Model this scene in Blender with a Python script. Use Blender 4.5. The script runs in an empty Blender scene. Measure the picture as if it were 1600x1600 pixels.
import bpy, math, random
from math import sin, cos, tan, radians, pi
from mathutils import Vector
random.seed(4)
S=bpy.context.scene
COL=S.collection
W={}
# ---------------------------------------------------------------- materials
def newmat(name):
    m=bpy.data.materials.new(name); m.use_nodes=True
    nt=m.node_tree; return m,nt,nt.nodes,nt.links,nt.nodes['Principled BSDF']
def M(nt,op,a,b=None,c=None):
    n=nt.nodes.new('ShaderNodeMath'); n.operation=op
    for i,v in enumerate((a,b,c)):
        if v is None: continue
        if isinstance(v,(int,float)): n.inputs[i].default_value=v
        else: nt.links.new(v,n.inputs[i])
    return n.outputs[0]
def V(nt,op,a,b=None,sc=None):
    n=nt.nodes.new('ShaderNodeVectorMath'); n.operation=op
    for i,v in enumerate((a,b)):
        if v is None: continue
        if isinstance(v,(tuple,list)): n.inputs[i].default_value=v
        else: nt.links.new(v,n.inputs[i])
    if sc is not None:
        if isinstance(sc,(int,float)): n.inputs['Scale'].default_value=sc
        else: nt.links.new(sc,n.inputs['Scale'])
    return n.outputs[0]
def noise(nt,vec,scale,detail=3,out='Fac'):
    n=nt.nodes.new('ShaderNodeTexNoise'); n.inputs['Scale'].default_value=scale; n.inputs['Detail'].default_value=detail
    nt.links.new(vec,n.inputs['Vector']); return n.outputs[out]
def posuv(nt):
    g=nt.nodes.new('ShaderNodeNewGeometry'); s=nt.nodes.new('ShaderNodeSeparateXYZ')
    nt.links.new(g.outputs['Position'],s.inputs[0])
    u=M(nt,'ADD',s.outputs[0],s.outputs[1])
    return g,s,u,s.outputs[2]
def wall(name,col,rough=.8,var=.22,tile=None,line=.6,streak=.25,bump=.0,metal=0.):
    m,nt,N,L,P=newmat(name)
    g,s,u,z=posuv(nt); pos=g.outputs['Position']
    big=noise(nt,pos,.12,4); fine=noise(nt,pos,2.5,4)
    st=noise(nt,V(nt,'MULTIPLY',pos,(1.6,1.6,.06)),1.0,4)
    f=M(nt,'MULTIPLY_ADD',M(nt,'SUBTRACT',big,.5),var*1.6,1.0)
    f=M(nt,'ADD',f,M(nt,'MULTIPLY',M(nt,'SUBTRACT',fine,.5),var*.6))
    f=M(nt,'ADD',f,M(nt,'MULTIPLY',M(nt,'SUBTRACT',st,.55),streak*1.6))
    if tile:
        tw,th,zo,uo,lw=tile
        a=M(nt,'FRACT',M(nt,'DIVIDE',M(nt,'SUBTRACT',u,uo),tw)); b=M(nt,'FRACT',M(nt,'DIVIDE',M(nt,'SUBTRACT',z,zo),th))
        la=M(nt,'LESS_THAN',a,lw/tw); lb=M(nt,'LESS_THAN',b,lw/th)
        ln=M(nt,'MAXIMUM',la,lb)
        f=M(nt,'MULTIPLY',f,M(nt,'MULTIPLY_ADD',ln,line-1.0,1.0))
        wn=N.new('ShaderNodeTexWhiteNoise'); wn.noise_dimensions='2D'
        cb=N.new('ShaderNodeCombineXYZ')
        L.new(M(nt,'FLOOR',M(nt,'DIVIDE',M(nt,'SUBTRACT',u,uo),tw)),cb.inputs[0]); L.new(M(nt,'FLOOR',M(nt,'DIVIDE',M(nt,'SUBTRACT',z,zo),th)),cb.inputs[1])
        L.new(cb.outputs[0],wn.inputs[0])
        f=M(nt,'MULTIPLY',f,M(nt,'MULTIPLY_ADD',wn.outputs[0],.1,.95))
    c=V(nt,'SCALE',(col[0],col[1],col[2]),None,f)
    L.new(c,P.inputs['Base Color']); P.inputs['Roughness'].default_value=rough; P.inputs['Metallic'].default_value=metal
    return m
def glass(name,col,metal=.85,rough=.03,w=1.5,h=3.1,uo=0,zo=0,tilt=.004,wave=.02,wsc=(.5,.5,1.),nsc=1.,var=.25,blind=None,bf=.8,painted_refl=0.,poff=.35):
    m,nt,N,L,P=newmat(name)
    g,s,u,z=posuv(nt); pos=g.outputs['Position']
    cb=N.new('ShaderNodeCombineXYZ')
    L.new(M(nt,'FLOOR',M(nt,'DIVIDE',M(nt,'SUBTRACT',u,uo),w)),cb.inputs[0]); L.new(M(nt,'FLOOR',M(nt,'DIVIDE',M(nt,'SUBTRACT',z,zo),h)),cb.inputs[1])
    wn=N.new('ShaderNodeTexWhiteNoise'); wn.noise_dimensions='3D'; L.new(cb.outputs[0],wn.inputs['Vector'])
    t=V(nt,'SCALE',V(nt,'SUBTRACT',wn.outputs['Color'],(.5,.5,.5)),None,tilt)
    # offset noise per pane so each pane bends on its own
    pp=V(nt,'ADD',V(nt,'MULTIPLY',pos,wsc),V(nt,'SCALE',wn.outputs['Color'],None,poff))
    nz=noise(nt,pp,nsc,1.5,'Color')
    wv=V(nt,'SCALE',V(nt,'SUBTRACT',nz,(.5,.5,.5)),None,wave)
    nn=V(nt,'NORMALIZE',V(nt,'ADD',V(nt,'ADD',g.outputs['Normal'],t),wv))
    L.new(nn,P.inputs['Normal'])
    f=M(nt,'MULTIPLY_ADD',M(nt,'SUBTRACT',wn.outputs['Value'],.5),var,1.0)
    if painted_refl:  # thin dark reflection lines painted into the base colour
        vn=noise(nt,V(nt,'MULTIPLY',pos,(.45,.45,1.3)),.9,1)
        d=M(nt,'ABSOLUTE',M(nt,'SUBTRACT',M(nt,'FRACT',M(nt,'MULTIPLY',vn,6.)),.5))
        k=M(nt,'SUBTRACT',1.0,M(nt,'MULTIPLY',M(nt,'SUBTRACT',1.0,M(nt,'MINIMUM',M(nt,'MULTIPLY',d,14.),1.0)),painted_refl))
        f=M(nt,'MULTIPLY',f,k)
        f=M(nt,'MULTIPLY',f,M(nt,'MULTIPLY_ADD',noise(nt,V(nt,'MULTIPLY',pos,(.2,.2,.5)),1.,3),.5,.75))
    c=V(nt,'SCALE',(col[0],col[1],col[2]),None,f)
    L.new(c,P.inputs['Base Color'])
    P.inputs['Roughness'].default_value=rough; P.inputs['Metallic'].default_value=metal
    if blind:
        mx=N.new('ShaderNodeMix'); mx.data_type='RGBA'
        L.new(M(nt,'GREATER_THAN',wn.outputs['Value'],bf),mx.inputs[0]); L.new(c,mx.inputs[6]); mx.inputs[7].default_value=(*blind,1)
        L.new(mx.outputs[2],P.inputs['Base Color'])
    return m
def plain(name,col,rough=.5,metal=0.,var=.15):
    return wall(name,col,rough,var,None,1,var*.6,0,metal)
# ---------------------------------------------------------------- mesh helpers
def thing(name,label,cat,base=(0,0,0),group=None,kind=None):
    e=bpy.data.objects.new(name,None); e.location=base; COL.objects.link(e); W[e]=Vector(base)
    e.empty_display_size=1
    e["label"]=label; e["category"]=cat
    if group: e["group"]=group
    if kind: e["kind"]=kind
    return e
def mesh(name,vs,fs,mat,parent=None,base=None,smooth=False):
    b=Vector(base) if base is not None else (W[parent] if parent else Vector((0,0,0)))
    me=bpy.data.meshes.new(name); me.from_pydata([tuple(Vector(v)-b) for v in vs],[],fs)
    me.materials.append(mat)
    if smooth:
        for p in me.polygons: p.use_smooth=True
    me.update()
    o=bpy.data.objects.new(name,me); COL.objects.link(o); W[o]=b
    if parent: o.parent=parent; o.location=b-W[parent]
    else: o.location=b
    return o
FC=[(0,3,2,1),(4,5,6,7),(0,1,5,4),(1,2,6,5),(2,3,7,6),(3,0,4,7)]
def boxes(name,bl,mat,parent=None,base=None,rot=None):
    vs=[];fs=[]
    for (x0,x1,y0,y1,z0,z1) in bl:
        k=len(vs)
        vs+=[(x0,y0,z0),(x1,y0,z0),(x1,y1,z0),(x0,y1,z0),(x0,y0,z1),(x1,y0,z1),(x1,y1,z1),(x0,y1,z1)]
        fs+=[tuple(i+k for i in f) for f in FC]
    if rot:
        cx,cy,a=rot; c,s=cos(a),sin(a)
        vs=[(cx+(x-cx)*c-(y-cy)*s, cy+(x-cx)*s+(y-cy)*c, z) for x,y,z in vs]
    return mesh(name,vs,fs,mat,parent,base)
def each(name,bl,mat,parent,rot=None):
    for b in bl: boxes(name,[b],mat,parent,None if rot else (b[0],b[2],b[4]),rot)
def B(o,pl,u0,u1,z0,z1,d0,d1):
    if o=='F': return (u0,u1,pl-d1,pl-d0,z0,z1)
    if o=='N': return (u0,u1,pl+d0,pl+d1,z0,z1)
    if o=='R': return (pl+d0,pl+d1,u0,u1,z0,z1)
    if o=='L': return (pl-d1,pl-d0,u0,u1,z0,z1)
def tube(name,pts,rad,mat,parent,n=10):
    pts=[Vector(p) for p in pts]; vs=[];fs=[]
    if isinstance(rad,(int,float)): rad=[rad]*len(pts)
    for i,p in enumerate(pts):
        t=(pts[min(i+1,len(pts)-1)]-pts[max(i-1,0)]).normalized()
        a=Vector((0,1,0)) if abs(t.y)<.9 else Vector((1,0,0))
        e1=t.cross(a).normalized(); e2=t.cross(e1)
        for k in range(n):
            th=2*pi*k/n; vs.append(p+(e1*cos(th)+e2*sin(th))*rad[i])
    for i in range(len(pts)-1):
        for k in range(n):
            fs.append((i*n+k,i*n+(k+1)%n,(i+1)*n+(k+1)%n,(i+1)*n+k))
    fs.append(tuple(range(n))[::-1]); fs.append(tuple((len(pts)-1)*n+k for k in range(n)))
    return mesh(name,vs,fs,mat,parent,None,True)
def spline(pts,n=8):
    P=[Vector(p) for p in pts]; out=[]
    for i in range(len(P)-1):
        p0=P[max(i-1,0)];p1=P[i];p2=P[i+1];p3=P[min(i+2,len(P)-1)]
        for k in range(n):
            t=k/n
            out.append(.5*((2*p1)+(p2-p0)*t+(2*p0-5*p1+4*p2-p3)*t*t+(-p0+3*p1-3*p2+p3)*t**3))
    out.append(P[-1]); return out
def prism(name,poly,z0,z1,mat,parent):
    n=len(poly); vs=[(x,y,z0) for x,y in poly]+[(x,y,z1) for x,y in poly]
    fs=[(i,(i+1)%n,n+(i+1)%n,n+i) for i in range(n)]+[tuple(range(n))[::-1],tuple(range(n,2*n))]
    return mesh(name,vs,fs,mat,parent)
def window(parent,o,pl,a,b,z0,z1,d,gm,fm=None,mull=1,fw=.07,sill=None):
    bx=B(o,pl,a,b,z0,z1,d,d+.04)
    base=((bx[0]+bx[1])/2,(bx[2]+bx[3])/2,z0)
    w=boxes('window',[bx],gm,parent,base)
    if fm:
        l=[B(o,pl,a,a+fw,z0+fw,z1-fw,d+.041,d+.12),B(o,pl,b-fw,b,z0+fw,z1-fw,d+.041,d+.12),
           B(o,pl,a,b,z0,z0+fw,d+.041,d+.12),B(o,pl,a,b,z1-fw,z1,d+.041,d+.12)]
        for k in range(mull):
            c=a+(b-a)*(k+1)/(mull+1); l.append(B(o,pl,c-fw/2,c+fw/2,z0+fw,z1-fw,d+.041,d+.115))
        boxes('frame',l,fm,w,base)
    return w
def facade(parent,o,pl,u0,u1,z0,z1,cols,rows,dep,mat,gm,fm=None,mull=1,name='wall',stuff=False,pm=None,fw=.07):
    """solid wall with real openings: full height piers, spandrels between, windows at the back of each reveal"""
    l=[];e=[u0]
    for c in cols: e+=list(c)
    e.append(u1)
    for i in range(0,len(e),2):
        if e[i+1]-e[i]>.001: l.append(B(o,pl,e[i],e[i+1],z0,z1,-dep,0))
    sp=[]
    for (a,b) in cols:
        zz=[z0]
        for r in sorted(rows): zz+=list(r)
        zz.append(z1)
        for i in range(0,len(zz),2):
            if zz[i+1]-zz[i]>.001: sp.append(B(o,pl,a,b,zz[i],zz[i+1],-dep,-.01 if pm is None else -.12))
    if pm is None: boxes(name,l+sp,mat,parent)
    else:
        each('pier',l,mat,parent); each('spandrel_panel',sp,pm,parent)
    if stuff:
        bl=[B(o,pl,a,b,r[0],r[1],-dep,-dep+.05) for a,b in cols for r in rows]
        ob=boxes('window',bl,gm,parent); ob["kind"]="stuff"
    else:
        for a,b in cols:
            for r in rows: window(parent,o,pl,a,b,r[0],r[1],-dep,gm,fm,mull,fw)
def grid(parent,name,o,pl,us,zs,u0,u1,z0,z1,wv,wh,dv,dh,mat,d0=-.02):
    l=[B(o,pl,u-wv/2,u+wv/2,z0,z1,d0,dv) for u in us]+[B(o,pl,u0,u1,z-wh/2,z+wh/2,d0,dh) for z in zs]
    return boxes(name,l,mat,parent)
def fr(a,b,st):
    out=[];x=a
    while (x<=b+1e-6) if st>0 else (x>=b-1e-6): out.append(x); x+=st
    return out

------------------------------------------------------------

## EXERCISE PROMPT
Write the number of lines containing the word "with" and nothing besides it.

## WRITTEN SOLUTION
2